Bioregional Post-nationalism Vs. The World
Cascadian bioregionalists are in a struggle against both left and right territorialist impulses in the U.S. Pacific Northwest & Canadian West.
Sometimes I need to put down the books and just talk to people.
A few days ago, I had the opportunity to interview Alexander Baretich - who designed the blue, white, and green tri-color "Doug" flag commonly associated with the Cascadia independence movement. It was good timing for me, as I'd been struggling to figure out an element regarding a documentary I mean to start this year. My initial idea was to contrast the Cascadia and Jefferson movements. While on the Jefferson side of things, there is tangible action - The Greater Idaho Movement's campaign to move the border of Idaho eastward, for example - I've been having trouble finding a narrative on the Cascadia side. There's been a ton of talk since the overturning of Roe v. Wade about some liberal Left Coast Secession, but little to no tangible action in that direction.
An insight I picked up during my interview with Baretich, though, was tension within the Cascadia Movement between the bioregionalists and quasi-nationalist territorialists. This tension may quickly become exacerbated by liberal anger at the rightward movement in the U.S. Federal government and momentum gained by right-leaning movements like Greater Idaho or the American Redoubt within the region.
While more sophisticated than the idea I started with, this is intriguing.
What's the conflict?
When most people think of separatist movements, they think in terms established by the existing state system based on governance over people and territory. But that's not what bioregionalism is about at all.
Bioregionalists assert that all human relations - political, economic, and cultural - should follow regional ecology. They reject human supremacy over land and territory. In the view of bioregionalists, the aim is to create a society that works in harmony with wild ecology and not out of a framework of possessing territory or controlling land or raw materials. So, in this sense, for Cascadian bioregionalists, the struggle for independence is far deeper than a simple secession from the United States and Canada. They seek a far-reaching social transformation beyond the context of the state system.
This is at odds with national territorialist secessionism. It is incompatible with both liberals who want to break away from a country they see drifting precipitously to the right and right-wingers who want to shift governmental boundaries to skirt taxes and environmental laws. Thus, it presents the Cascadian movement with a dual conflict: one internal and one external.
Cascadian bioregionalists are in a struggle against both left and right territorialist impulses in the U.S. Pacific Northwest & Canadian West.

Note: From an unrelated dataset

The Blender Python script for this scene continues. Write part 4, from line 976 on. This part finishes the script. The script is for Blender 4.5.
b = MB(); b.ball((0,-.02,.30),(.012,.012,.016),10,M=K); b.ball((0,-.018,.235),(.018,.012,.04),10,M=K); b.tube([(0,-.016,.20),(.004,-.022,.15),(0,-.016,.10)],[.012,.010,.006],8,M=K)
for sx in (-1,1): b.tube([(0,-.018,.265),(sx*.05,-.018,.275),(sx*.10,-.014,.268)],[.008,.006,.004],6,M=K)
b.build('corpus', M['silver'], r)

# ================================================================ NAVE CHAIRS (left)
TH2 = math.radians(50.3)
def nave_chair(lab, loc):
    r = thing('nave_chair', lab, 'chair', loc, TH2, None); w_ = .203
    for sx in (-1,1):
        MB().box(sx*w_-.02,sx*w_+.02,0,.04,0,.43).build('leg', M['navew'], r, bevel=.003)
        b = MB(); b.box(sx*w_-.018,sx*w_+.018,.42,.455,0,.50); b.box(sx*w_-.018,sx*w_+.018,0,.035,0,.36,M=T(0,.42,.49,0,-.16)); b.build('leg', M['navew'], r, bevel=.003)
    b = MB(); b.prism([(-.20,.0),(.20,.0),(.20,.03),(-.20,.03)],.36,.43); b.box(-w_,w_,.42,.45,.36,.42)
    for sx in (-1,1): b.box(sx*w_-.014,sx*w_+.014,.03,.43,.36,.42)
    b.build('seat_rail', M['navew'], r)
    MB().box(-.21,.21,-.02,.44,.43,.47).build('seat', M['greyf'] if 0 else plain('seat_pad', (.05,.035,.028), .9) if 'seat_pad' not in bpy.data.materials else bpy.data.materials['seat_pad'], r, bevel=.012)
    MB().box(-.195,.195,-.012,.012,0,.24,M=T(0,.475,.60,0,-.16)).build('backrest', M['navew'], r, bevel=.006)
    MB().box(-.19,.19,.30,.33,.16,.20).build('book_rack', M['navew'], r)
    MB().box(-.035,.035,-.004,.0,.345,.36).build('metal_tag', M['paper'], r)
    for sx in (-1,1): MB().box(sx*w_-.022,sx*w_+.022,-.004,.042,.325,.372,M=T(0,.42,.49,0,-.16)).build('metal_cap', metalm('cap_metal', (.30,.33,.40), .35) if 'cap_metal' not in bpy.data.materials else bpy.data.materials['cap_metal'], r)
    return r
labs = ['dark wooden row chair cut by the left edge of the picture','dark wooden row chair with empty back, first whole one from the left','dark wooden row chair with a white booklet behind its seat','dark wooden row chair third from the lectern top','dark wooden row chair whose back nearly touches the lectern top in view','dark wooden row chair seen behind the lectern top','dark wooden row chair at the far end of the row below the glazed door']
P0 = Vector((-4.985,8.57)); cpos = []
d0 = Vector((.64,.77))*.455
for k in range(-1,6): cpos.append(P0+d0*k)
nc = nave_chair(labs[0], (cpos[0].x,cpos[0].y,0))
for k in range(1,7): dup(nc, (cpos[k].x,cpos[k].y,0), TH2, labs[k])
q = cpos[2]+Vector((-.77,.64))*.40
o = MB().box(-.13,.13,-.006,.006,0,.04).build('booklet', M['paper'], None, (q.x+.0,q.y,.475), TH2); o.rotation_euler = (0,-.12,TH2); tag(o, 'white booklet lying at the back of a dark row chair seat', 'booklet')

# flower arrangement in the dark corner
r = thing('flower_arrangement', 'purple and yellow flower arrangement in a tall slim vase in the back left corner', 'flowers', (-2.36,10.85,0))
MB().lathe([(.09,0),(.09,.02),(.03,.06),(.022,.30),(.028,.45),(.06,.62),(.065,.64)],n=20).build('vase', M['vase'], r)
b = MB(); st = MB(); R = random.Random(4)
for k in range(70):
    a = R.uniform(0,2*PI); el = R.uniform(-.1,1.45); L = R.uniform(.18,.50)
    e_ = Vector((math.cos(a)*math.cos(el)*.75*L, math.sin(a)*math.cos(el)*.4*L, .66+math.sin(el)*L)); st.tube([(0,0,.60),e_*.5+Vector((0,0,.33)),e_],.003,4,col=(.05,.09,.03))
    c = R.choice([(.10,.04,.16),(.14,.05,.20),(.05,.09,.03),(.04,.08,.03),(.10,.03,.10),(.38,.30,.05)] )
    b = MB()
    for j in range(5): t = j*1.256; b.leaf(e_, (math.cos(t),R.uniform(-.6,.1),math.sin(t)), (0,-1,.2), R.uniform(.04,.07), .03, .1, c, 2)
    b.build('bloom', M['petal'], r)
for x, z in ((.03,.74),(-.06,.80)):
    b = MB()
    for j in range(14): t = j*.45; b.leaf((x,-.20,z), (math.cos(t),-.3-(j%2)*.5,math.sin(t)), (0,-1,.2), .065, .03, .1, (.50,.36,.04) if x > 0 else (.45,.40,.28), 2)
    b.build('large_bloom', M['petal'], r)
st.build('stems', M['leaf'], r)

This dual conflict is way more intriguing than the binary conflict of right vs. left separatism I was initially looking at. I wouldn't have figured this out if I had just stuck to the books. I want to get more content on Secessio Populi based on this interview and an interview I did a few months back with Louis Marrienelli (previously of the Yes California!). Right now, I'm excited to be cutting the Gordian knot on this Cascadia doc I'm writing. Hopefully, I can get some more interviews lined up later this month and start filming before August. It should be fun.